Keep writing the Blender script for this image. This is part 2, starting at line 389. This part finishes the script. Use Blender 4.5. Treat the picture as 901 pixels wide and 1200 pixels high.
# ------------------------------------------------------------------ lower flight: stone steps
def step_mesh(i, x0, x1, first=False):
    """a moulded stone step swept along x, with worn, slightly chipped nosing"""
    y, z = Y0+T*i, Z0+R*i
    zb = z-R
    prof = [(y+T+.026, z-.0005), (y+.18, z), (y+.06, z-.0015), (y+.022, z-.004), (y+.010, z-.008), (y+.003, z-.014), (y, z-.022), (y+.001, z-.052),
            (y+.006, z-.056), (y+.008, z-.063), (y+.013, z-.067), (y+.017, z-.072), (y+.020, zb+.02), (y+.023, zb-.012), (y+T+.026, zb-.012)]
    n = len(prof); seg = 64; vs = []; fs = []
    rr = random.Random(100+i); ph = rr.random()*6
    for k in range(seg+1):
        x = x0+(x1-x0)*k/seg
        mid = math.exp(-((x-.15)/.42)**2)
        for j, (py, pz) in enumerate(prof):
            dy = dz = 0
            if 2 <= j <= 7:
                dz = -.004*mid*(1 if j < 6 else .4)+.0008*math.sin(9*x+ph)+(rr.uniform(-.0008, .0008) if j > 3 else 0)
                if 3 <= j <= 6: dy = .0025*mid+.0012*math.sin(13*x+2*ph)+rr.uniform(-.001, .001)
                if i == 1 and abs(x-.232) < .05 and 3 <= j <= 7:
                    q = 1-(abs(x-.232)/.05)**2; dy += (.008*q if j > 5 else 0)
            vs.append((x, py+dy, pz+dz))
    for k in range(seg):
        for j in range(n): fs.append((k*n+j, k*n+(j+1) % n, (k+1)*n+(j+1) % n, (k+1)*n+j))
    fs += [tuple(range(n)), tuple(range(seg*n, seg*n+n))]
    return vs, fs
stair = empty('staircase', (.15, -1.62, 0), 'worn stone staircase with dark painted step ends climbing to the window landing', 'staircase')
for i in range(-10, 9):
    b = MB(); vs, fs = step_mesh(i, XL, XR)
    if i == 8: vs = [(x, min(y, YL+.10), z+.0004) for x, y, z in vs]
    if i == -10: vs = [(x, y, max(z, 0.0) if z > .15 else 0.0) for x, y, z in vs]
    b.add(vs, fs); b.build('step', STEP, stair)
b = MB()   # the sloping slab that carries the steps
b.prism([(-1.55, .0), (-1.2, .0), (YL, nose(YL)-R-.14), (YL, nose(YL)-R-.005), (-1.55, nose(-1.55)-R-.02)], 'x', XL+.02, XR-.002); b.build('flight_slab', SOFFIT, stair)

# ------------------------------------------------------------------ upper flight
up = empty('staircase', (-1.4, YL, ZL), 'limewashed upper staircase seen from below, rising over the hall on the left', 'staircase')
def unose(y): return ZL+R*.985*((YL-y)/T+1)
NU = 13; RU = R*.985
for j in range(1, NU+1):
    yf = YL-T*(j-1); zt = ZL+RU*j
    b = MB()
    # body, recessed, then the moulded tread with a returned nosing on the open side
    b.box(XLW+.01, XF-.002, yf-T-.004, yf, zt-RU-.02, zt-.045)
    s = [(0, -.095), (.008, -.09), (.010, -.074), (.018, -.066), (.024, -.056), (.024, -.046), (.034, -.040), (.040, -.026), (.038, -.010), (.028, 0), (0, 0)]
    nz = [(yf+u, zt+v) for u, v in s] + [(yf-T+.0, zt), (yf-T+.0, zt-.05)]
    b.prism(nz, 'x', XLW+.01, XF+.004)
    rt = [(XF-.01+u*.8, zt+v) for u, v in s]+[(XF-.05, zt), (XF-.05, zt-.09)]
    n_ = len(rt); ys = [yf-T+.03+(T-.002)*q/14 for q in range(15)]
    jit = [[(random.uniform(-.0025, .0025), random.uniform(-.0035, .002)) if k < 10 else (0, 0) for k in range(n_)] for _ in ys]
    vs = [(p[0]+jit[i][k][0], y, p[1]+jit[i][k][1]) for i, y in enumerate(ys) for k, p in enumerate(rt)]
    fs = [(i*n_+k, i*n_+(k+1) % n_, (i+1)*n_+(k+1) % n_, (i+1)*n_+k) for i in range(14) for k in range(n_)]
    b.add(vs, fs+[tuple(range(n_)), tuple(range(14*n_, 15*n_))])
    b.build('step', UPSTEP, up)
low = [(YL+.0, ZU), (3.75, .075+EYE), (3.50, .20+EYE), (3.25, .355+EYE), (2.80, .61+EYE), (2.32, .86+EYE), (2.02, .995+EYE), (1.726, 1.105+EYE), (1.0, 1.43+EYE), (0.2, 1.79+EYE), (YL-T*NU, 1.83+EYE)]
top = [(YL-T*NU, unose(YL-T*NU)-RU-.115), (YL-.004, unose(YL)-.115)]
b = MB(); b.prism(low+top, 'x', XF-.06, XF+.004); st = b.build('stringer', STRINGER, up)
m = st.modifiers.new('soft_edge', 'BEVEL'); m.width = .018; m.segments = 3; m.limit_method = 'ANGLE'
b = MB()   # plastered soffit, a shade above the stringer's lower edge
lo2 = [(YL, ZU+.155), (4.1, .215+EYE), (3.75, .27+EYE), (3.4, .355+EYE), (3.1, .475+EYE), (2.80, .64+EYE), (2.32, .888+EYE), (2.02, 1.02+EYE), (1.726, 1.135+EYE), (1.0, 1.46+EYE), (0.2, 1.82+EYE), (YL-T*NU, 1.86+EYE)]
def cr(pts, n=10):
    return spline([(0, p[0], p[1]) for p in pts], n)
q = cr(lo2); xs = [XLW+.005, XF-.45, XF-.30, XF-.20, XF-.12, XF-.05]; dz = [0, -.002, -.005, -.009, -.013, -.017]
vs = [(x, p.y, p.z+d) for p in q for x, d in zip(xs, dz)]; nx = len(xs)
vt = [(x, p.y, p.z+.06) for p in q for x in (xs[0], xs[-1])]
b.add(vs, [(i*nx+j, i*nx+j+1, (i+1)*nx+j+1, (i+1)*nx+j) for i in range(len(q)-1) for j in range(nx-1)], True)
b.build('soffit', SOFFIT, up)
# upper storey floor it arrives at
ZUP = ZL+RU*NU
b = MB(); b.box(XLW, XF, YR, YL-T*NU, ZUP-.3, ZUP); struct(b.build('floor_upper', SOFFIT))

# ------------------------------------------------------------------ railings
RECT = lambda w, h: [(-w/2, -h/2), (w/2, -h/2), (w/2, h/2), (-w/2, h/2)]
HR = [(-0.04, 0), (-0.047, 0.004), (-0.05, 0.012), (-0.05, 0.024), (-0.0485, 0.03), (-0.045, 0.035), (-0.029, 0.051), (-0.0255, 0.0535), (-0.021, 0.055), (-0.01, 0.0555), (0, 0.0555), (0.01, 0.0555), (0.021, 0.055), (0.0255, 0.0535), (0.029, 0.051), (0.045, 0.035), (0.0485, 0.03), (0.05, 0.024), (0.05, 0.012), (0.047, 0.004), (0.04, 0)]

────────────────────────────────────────

» **What you are asked to do**
Using the data above, repeat every line exactly.

» **Problem solution**
Keep writing the Blender script for this image. This is part 2, starting at line 389. This part finishes the script. Use Blender 4.5. Treat the picture as 901 pixels wide and 1200 pixels high.
# ------------------------------------------------------------------ lower flight: stone steps
def step_mesh(i, x0, x1, first=False):
    """a moulded stone step swept along x, with worn, slightly chipped nosing"""
    y, z = Y0+T*i, Z0+R*i
    zb = z-R
    prof = [(y+T+.026, z-.0005), (y+.18, z), (y+.06, z-.0015), (y+.022, z-.004), (y+.010, z-.008), (y+.003, z-.014), (y, z-.022), (y+.001, z-.052),
            (y+.006, z-.056), (y+.008, z-.063), (y+.013, z-.067), (y+.017, z-.072), (y+.020, zb+.02), (y+.023, zb-.012), (y+T+.026, zb-.012)]
    n = len(prof); seg = 64; vs = []; fs = []
    rr = random.Random(100+i); ph = rr.random()*6
    for k in range(seg+1):
        x = x0+(x1-x0)*k/seg
        mid = math.exp(-((x-.15)/.42)**2)
        for j, (py, pz) in enumerate(prof):
            dy = dz = 0
            if 2 <= j <= 7:
                dz = -.004*mid*(1 if j < 6 else .4)+.0008*math.sin(9*x+ph)+(rr.uniform(-.0008, .0008) if j > 3 else 0)
                if 3 <= j <= 6: dy = .0025*mid+.0012*math.sin(13*x+2*ph)+rr.uniform(-.001, .001)
                if i == 1 and abs(x-.232) < .05 and 3 <= j <= 7:
                    q = 1-(abs(x-.232)/.05)**2; dy += (.008*q if j > 5 else 0)
            vs.append((x, py+dy, pz+dz))
    for k in range(seg):
        for j in range(n): fs.append((k*n+j, k*n+(j+1) % n, (k+1)*n+(j+1) % n, (k+1)*n+j))
    fs += [tuple(range(n)), tuple(range(seg*n, seg*n+n))]
    return vs, fs
stair = empty('staircase', (.15, -1.62, 0), 'worn stone staircase with dark painted step ends climbing to the window landing', 'staircase')
for i in range(-10, 9):
    b = MB(); vs, fs = step_mesh(i, XL, XR)
    if i == 8: vs = [(x, min(y, YL+.10), z+.0004) for x, y, z in vs]
    if i == -10: vs = [(x, y, max(z, 0.0) if z > .15 else 0.0) for x, y, z in vs]
    b.add(vs, fs); b.build('step', STEP, stair)
b = MB()   # the sloping slab that carries the steps
b.prism([(-1.55, .0), (-1.2, .0), (YL, nose(YL)-R-.14), (YL, nose(YL)-R-.005), (-1.55, nose(-1.55)-R-.02)], 'x', XL+.02, XR-.002); b.build('flight_slab', SOFFIT, stair)

# ------------------------------------------------------------------ upper flight
up = empty('staircase', (-1.4, YL, ZL), 'limewashed upper staircase seen from below, rising over the hall on the left', 'staircase')
def unose(y): return ZL+R*.985*((YL-y)/T+1)
NU = 13; RU = R*.985
for j in range(1, NU+1):
    yf = YL-T*(j-1); zt = ZL+RU*j
    b = MB()
    # body, recessed, then the moulded tread with a returned nosing on the open side
    b.box(XLW+.01, XF-.002, yf-T-.004, yf, zt-RU-.02, zt-.045)
    s = [(0, -.095), (.008, -.09), (.010, -.074), (.018, -.066), (.024, -.056), (.024, -.046), (.034, -.040), (.040, -.026), (.038, -.010), (.028, 0), (0, 0)]
    nz = [(yf+u, zt+v) for u, v in s] + [(yf-T+.0, zt), (yf-T+.0, zt-.05)]
    b.prism(nz, 'x', XLW+.01, XF+.004)
    rt = [(XF-.01+u*.8, zt+v) for u, v in s]+[(XF-.05, zt), (XF-.05, zt-.09)]
    n_ = len(rt); ys = [yf-T+.03+(T-.002)*q/14 for q in range(15)]
    jit = [[(random.uniform(-.0025, .0025), random.uniform(-.0035, .002)) if k < 10 else (0, 0) for k in range(n_)] for _ in ys]
    vs = [(p[0]+jit[i][k][0], y, p[1]+jit[i][k][1]) for i, y in enumerate(ys) for k, p in enumerate(rt)]
    fs = [(i*n_+k, i*n_+(k+1) % n_, (i+1)*n_+(k+1) % n_, (i+1)*n_+k) for i in range(14) for k in range(n_)]
    b.add(vs, fs+[tuple(range(n_)), tuple(range(14*n_, 15*n_))])
    b.build('step', UPSTEP, up)
low = [(YL+.0, ZU), (3.75, .075+EYE), (3.50, .20+EYE), (3.25, .355+EYE), (2.80, .61+EYE), (2.32, .86+EYE), (2.02, .995+EYE), (1.726, 1.105+EYE), (1.0, 1.43+EYE), (0.2, 1.79+EYE), (YL-T*NU, 1.83+EYE)]
top = [(YL-T*NU, unose(YL-T*NU)-RU-.115), (YL-.004, unose(YL)-.115)]
b = MB(); b.prism(low+top, 'x', XF-.06, XF+.004); st = b.build('stringer', STRINGER, up)
m = st.modifiers.new('soft_edge', 'BEVEL'); m.width = .018; m.segments = 3; m.limit_method = 'ANGLE'
b = MB()   # plastered soffit, a shade above the stringer's lower edge
lo2 = [(YL, ZU+.155), (4.1, .215+EYE), (3.75, .27+EYE), (3.4, .355+EYE), (3.1, .475+EYE), (2.80, .64+EYE), (2.32, .888+EYE), (2.02, 1.02+EYE), (1.726, 1.135+EYE), (1.0, 1.46+EYE), (0.2, 1.82+EYE), (YL-T*NU, 1.86+EYE)]
def cr(pts, n=10):
    return spline([(0, p[0], p[1]) for p in pts], n)
q = cr(lo2); xs = [XLW+.005, XF-.45, XF-.30, XF-.20, XF-.12, XF-.05]; dz = [0, -.002, -.005, -.009, -.013, -.017]
vs = [(x, p.y, p.z+d) for p in q for x, d in zip(xs, dz)]; nx = len(xs)
vt = [(x, p.y, p.z+.06) for p in q for x in (xs[0], xs[-1])]
b.add(vs, [(i*nx+j, i*nx+j+1, (i+1)*nx+j+1, (i+1)*nx+j) for i in range(len(q)-1) for j in range(nx-1)], True)
b.build('soffit', SOFFIT, up)
# upper storey floor it arrives at
ZUP = ZL+RU*NU
b = MB(); b.box(XLW, XF, YR, YL-T*NU, ZUP-.3, ZUP); struct(b.build('floor_upper', SOFFIT))

# ------------------------------------------------------------------ railings
RECT = lambda w, h: [(-w/2, -h/2), (w/2, -h/2), (w/2, h/2), (-w/2, h/2)]
HR = [(-0.04, 0), (-0.047, 0.004), (-0.05, 0.012), (-0.05, 0.024), (-0.0485, 0.03), (-0.045, 0.035), (-0.029, 0.051), (-0.0255, 0.0535), (-0.021, 0.055), (-0.01, 0.0555), (0, 0.0555), (0.01, 0.0555), (0.021, 0.055), (0.0255, 0.0535), (0.029, 0.051), (0.045, 0.035), (0.0485, 0.03), (0.05, 0.024), (0.05, 0.012), (0.047, 0.004), (0.04, 0)]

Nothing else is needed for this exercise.